**Task prompt**
Find each line holding "this" and copy it out.

--- BEGIN Records shown ---

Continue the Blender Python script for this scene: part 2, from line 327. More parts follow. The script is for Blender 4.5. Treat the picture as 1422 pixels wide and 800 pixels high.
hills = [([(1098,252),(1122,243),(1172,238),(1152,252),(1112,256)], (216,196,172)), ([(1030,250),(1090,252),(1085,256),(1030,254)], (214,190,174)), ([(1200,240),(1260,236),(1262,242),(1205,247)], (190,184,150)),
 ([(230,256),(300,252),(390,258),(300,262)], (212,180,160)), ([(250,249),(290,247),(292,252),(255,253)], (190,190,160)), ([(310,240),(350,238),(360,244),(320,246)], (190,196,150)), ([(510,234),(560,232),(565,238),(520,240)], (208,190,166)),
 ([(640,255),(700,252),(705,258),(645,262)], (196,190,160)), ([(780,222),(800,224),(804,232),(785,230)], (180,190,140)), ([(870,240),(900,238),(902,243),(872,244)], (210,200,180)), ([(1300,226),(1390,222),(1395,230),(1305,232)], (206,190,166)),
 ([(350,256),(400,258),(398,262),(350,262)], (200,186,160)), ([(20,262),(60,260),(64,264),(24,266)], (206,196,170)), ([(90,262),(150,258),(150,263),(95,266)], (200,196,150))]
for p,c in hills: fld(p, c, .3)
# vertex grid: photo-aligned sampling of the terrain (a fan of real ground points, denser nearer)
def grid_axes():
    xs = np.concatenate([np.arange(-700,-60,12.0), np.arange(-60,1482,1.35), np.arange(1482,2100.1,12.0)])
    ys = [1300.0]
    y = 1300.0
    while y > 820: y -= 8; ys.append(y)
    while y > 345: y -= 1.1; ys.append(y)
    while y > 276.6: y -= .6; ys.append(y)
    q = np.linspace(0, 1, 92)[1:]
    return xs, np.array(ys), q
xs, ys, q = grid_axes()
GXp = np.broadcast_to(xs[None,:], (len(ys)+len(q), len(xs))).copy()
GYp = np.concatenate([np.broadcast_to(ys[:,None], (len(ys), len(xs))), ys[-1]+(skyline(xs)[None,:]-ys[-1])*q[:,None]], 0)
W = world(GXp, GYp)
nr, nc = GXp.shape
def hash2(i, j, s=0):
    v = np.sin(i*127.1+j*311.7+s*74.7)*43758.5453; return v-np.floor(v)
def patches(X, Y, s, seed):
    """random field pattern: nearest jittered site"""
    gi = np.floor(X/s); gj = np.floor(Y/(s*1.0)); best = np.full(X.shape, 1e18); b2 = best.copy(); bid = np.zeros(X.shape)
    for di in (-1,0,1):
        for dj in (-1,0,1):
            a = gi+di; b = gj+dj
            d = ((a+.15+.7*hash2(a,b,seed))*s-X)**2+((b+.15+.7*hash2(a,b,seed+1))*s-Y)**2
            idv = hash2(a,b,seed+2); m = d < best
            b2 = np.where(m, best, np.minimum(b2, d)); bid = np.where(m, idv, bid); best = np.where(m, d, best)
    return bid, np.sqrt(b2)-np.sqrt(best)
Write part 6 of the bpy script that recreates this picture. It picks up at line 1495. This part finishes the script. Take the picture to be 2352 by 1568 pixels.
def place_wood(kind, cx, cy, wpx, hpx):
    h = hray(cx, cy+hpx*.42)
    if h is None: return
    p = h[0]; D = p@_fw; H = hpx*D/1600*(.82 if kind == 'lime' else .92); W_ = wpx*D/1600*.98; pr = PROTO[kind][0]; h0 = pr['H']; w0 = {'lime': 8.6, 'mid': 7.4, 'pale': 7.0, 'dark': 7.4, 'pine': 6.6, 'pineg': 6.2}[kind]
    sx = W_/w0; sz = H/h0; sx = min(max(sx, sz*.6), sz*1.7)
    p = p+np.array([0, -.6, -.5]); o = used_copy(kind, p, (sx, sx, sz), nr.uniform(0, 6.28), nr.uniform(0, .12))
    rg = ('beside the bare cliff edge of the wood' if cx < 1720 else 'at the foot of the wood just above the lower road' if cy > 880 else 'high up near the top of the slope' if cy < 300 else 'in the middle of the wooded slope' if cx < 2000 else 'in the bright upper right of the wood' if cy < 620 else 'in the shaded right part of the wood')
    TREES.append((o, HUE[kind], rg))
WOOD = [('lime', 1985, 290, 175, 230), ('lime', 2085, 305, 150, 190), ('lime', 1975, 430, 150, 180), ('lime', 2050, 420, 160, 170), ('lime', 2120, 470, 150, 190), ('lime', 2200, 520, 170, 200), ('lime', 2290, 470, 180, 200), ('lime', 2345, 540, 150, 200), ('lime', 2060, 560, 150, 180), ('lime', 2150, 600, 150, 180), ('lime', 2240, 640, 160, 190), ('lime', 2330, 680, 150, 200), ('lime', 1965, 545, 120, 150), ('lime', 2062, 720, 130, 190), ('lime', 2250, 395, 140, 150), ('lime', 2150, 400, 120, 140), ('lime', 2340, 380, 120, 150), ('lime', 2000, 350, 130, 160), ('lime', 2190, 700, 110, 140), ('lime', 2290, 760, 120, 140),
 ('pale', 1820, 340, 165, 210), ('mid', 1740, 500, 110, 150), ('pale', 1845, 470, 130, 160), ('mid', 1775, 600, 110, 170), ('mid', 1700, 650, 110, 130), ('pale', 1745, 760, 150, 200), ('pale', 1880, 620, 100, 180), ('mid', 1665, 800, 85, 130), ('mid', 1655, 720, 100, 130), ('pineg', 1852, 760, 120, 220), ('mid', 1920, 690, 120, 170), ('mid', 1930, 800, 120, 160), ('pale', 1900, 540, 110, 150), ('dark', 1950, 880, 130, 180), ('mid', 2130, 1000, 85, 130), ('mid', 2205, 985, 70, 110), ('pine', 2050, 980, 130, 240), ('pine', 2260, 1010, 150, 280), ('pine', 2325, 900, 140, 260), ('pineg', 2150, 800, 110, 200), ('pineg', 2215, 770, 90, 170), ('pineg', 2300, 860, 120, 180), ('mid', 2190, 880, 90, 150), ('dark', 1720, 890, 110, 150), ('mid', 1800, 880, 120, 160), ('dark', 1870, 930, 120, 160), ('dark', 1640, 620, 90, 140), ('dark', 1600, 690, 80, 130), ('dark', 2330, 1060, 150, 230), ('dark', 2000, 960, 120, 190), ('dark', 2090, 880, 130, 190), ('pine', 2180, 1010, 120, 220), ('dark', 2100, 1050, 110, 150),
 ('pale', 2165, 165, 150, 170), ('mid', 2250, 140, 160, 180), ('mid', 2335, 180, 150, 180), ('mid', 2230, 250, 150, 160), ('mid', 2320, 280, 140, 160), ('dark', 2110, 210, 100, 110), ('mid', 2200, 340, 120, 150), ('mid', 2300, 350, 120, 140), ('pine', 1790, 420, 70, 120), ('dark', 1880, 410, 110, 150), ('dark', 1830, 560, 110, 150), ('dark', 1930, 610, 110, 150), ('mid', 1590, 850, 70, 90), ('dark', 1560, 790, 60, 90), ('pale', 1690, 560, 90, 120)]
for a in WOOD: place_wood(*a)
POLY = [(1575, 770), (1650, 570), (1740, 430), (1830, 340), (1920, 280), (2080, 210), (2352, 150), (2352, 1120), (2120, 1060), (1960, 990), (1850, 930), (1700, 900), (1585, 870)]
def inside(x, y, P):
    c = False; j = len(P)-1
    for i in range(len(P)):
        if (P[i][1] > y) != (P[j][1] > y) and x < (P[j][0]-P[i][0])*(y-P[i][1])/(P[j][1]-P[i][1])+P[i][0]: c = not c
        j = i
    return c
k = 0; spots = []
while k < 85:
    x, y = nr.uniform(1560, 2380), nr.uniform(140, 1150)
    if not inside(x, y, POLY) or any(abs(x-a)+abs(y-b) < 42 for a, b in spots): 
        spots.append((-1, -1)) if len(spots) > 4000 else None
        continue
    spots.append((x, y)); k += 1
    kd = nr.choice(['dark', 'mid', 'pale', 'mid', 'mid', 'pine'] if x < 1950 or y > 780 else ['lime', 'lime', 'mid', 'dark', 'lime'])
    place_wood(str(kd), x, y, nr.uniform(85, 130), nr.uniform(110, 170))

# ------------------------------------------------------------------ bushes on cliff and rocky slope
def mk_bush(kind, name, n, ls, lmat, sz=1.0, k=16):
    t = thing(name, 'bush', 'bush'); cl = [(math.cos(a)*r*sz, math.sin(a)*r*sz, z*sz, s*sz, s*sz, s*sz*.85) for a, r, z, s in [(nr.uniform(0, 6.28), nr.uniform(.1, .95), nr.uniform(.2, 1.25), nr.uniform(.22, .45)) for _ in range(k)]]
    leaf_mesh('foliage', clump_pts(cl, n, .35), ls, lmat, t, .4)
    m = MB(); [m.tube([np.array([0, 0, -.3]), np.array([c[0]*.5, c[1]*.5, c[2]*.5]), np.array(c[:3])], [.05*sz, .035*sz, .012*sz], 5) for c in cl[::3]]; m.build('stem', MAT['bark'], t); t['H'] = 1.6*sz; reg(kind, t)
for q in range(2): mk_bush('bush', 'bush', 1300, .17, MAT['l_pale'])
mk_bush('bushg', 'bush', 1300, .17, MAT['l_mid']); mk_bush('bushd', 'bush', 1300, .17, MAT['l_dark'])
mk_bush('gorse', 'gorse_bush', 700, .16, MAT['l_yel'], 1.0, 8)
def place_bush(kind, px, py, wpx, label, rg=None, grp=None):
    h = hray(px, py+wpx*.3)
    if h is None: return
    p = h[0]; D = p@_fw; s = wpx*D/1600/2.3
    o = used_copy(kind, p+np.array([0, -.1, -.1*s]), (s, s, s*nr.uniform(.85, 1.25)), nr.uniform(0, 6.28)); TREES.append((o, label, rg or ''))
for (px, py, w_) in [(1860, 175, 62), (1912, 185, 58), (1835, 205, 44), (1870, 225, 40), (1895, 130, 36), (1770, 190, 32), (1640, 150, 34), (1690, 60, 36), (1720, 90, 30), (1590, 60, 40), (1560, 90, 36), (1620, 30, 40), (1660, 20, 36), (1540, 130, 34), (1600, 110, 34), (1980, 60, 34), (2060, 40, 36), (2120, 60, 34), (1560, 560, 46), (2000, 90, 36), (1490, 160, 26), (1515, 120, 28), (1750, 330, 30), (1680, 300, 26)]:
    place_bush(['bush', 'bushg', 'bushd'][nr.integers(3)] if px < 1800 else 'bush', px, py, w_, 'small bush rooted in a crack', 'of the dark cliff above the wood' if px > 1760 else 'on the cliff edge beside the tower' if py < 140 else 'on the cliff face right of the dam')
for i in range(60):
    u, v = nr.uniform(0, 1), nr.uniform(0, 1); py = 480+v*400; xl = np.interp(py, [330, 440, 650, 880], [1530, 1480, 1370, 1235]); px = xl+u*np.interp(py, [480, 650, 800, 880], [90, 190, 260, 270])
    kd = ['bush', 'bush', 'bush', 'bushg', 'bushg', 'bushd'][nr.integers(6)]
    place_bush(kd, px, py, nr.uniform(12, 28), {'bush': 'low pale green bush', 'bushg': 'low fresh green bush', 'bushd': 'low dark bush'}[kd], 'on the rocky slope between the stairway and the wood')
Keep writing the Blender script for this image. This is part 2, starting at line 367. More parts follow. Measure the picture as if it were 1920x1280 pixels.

--- END Records shown ---

**Answer to the exercise**
Continue the Blender Python script for this scene: part 2, from line 327. More parts follow. The script is for Blender 4.5. Treat the picture as 1422 pixels wide and 800 pixels high.
Write part 6 of the bpy script that recreates this picture. It picks up at line 1495. This part finishes the script. Take the picture to be 2352 by 1568 pixels.
Keep writing the Blender script for this image. This is part 2, starting at line 367. More parts follow. Measure the picture as if it were 1920x1280 pixels.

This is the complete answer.